CF1823D.Unique Palindromes

A palindrome is a string that reads the same backwards as forwards. For example, the string abcba is palindrome, while the string abca is not.

Let $p(t)$ be the number of unique palindromic substrings of string $t$ , i. e. the number of substrings $t[l \dots r]$ that are palindromes themselves. Even if some substring occurs in $t$ several times, it's counted exactly once. (The whole string $t$ is also counted as a substring of $t$ ).

For example, string $t$ $=$ abcbbcabcb has $p(t) = 6$ unique palindromic substrings: a, b, c, bb, bcb and cbbc.

Now, let's define $p(s, m) = p(t)$ where $t = s[1 \dots m]$ . In other words, $p(s, m)$ is the number of palindromic substrings in the prefix of $s$ of length $m$ . For example, $p($ abcbbcabcb $, 5)$ $=$ $p($ abcbb $) = 5$ .

You are given an integer $n$ and $k$ "conditions" ( $k \le 20$ ).
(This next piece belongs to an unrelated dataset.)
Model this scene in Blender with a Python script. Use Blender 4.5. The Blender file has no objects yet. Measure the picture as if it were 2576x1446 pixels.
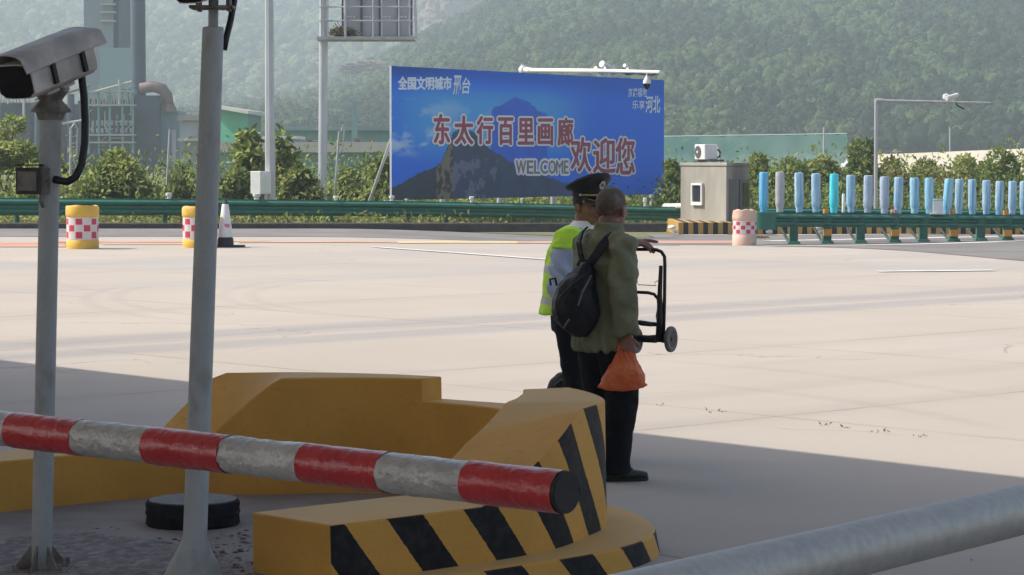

Let's say that string $s$ , consisting of $n$ lowercase Latin letters, is good if all $k$ conditions are satisfied at the same time. A condition is a pair $(x_i, c_i)$ and have the following meaning:

• $p(s, x_i) = c_i$ , i. e. a prefix of $s$ of length $x_i$ contains exactly $c_i$ unique palindromic substrings.

Find a good string $s$ or report that such $s$ doesn't exist.Look in Notes if you need further clarifications.

Each test contains multiple test cases. The first line contains the number of test cases $t$ ( $1 \le t \le 10^4$ ). The description of the test cases follows.

The first line of each test case contains two integers $n$ and $k$ ( $3 \le n \le 2 \cdot 10^5$ ; $1 \le k \le 20$ ) — length of good string $s$ and number of conditions.

The second line of each test case contains $k$ integers $x_1, x_2, \dots, x_k$ ( $3 \le x_1 < x_2 < \dots < x_k = n$ ) where $x_i$ is the length of the prefix in the $i$ -th condition.

The third line of each test case contains $k$ integers $c_1, c_2, \dots, c_k$ ( $3 \le c_1 \le c_2 \le \dots \le c_k \le \min{\left(10^9, \frac{(n + 1) n}{2} \right)}$ ) where $c_i$ is the number of palindromic substrings in the $i$ -th condition.

It is guaranteed that the sum of $n$ over all test cases does not exceed $2 \cdot 10 ^ 5$ .

For each test case, if there is no good string $s$ of length $n$ that satisfies all conditions, print NO.

Otherwise, print YES and a string $s$ of length $n$ , consisting of lowercase Latin letters, that satisfies all conditions. If there are multiple answers, print any of them.

In the first test case, string $s$ $=$ abcbbcabcb satisfies $k = 2$ conditions:

• $p(s, x_1) = p(s, 5) =$ $p($ abcbb $) = 5 = s_1$ . Palindromic substrings are a, b, c, bb and bcb.
• $p(s, x_2) = p(s, 10) =$ $p($ abcbbcabcb $) = 6 = s_2$ . Palindromic substrings are the same as above, and one extra substring cbbc.

In the second test case, string foo satisfies $k = 1$ condition:

• $p($ foo $) = 3$ . Palindromic substrings are f, o and oo.

There are other possible answers.In the third test case, string ayda satisfies $k = 2$ conditions:

• $p($ ayd $) = 3$ . Palindromic substrings are a, y and d.
• $p($ ayda $) = 3$ . Palindromic substrings are the same.

In the fourth test case, string wada satisfies $k = 2$ conditions:

• $p($ wad $) = 3$ . Palindromic substrings are w, a and d.
• $p($ wada $) = 4$ . Palindromic substrings are the same, and one extra substring ada.

In the fifth test case, it can be proven that there is no string of length $4$ which has $5$ palindromic substrings.

In the sixth test case, string abcbcacbab satisfies $k = 3$ conditions:

• $p($ abcb $) = 4$ . Palindromic substrings are a, b, c and bcb.
• $p($ abcbca $) = 5$ . Palindromic substrings are the same, and one extra substring cbc.
• $p($ abcbcacbab $) = 8$ . Palindromic substrings are the same, and three extra substrings cac, bab and bcacb.